-- start MATERIAL SHOWN --

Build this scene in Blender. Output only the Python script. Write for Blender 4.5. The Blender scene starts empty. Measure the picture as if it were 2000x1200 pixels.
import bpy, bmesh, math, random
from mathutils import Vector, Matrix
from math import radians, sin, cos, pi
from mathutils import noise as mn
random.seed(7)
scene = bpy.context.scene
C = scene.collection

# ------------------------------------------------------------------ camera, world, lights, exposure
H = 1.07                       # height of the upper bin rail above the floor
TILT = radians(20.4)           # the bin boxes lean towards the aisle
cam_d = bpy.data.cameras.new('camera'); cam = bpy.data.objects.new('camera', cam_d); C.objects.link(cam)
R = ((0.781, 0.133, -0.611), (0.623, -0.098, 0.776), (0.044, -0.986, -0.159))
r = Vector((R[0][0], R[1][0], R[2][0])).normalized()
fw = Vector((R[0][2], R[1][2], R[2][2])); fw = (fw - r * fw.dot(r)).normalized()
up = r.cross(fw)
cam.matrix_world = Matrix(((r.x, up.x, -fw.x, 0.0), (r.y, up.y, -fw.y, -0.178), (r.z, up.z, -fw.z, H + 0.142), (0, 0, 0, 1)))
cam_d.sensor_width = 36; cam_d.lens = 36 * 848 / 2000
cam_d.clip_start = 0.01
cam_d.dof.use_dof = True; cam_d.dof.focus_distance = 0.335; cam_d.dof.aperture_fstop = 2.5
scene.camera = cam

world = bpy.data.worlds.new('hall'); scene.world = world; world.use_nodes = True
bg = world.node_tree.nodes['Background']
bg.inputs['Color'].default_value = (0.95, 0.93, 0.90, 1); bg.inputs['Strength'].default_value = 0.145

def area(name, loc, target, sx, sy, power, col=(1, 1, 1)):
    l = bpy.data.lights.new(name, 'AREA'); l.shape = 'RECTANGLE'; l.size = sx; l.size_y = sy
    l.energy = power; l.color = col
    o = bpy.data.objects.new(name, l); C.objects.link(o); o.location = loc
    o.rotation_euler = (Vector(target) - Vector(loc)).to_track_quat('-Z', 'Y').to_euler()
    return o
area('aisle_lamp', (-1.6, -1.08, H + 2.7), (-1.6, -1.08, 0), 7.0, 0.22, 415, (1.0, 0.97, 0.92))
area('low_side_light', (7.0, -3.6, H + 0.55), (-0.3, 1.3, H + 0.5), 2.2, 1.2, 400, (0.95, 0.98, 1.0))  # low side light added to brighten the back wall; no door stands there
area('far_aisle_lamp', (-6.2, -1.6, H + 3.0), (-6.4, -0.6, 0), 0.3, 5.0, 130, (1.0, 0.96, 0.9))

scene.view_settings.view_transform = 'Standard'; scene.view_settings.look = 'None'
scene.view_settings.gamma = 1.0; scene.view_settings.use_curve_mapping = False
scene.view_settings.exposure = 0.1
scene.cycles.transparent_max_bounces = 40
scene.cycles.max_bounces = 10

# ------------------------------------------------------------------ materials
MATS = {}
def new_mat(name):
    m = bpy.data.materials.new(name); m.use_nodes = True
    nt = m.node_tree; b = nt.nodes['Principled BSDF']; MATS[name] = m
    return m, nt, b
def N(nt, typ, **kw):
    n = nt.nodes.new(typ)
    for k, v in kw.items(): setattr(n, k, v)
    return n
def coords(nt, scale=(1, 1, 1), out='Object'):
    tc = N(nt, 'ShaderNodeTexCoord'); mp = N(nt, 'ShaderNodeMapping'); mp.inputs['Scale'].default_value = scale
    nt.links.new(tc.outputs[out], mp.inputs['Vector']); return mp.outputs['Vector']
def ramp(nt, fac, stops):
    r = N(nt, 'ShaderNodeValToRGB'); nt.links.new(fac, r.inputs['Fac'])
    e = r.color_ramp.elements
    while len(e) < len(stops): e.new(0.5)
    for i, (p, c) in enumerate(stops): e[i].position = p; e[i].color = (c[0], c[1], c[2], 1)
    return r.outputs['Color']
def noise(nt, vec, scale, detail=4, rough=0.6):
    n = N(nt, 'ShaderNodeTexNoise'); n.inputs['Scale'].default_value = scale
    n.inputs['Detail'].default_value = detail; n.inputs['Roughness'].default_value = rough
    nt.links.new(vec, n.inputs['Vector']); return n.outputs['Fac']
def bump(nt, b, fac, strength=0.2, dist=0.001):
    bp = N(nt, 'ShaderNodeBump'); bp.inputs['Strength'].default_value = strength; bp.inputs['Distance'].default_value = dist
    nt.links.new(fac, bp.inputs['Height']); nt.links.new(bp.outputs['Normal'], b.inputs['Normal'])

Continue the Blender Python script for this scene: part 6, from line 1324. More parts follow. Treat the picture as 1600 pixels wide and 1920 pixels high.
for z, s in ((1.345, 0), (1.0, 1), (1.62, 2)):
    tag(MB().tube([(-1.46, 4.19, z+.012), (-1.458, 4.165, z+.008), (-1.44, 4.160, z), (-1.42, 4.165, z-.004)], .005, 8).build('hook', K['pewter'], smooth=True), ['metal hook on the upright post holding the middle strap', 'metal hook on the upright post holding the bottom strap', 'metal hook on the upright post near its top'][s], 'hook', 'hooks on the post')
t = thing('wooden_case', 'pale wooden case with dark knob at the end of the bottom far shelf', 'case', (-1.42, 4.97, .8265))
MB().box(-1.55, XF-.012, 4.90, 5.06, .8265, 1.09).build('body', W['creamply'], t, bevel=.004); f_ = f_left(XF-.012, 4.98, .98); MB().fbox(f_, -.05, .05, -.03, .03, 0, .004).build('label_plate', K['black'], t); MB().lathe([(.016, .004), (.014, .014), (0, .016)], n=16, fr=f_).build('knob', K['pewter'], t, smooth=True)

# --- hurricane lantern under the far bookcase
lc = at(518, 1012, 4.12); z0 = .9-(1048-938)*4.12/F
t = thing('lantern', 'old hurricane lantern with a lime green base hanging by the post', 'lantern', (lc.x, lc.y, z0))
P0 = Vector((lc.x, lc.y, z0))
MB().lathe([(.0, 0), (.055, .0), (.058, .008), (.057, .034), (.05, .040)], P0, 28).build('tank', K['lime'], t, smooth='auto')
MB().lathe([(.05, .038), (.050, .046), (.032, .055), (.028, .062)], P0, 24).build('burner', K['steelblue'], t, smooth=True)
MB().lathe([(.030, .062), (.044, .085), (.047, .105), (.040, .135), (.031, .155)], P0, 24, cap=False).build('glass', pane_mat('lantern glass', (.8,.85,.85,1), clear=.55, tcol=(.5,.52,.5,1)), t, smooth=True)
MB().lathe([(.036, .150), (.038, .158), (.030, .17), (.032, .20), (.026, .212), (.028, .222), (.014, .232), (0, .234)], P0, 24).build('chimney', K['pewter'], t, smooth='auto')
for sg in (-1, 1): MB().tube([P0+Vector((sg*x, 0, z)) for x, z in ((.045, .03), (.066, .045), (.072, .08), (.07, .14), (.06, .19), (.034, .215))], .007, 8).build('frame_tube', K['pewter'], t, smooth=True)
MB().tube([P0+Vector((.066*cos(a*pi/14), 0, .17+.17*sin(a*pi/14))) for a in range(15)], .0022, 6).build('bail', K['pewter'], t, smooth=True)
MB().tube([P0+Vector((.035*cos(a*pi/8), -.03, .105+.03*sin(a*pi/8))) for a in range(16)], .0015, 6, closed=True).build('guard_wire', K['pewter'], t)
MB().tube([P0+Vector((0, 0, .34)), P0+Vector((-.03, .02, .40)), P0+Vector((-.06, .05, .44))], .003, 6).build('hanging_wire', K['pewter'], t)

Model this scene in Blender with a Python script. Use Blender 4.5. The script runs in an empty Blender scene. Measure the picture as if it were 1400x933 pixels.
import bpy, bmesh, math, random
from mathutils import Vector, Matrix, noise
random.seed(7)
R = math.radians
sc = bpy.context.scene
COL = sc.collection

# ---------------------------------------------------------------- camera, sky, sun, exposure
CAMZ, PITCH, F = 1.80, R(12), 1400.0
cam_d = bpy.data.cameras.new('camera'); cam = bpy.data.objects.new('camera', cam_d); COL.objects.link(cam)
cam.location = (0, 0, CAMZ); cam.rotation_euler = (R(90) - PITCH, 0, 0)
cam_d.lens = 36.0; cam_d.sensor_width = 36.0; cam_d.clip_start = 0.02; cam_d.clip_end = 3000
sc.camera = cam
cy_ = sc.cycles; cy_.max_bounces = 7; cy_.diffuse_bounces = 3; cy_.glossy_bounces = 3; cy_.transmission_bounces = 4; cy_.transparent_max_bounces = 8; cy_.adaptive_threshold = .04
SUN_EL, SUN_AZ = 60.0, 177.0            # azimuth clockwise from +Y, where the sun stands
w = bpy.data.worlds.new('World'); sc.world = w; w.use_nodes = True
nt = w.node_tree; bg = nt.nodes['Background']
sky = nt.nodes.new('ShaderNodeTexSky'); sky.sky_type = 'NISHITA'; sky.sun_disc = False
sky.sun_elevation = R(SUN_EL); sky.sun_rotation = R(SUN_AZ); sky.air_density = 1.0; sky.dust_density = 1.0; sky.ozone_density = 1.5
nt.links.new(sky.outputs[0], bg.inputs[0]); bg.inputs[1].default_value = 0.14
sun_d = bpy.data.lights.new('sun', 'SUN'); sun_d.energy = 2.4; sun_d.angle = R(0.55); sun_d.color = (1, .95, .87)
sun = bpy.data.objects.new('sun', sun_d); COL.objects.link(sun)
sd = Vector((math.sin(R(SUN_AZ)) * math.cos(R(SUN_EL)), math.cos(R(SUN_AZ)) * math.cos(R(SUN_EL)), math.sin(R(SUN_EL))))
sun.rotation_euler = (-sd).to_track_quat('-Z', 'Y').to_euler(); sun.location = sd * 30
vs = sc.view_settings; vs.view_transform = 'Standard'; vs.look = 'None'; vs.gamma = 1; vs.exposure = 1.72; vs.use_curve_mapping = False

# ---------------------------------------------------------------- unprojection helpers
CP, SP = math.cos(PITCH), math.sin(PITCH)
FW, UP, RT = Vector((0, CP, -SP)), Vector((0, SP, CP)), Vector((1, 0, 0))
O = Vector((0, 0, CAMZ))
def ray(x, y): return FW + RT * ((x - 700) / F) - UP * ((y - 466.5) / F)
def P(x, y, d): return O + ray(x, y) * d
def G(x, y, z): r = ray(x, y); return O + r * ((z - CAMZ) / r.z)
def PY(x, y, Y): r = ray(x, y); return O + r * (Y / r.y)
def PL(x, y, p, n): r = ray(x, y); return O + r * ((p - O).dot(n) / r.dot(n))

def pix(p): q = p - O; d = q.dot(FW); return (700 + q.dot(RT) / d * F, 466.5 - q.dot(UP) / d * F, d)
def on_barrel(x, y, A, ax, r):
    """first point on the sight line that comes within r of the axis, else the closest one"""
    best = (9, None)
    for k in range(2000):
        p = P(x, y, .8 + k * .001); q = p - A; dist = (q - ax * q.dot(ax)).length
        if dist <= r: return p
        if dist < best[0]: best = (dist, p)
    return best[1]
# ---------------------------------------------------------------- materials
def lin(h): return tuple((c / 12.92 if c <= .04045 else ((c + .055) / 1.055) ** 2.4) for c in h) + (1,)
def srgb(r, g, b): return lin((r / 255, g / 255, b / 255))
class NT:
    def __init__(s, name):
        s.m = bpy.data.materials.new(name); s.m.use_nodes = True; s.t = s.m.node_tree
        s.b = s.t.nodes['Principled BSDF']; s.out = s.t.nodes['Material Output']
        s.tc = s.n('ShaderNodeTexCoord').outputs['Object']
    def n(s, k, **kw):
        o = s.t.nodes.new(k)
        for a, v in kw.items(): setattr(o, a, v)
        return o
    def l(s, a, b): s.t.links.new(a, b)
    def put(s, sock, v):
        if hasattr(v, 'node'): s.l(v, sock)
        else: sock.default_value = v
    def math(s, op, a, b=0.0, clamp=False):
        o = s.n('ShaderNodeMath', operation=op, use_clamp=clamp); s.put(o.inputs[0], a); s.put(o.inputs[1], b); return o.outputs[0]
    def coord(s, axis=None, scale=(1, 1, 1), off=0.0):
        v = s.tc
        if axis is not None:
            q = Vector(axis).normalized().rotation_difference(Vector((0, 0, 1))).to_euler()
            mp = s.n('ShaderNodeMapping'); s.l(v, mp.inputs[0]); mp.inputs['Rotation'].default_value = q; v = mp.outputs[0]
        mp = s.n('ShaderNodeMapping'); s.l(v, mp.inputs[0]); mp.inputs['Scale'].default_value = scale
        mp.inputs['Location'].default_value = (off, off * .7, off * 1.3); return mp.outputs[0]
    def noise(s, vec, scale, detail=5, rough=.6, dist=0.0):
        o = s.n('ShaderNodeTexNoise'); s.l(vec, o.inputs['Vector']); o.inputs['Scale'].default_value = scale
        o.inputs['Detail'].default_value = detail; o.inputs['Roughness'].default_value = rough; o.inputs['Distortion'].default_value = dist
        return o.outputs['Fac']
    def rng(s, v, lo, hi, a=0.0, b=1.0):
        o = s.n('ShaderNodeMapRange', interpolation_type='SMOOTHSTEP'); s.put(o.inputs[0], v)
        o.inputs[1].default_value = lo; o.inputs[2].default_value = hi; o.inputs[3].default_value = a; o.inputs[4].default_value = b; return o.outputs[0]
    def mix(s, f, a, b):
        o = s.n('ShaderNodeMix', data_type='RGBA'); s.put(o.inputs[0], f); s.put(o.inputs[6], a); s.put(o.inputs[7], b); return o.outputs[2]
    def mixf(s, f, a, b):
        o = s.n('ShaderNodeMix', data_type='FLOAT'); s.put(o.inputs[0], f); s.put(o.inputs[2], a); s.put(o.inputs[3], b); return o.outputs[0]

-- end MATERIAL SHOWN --

SHORT EXERCISE:
Show each line of the listing that holds the string "this".

WRITTEN RESPONSE:
Build this scene in Blender. Output only the Python script. Write for Blender 4.5. The Blender scene starts empty. Measure the picture as if it were 2000x1200 pixels.
Continue the Blender Python script for this scene: part 6, from line 1324. More parts follow. Treat the picture as 1600 pixels wide and 1920 pixels high.
Model this scene in Blender with a Python script. Use Blender 4.5. The script runs in an empty Blender scene. Measure the picture as if it were 1400x933 pixels.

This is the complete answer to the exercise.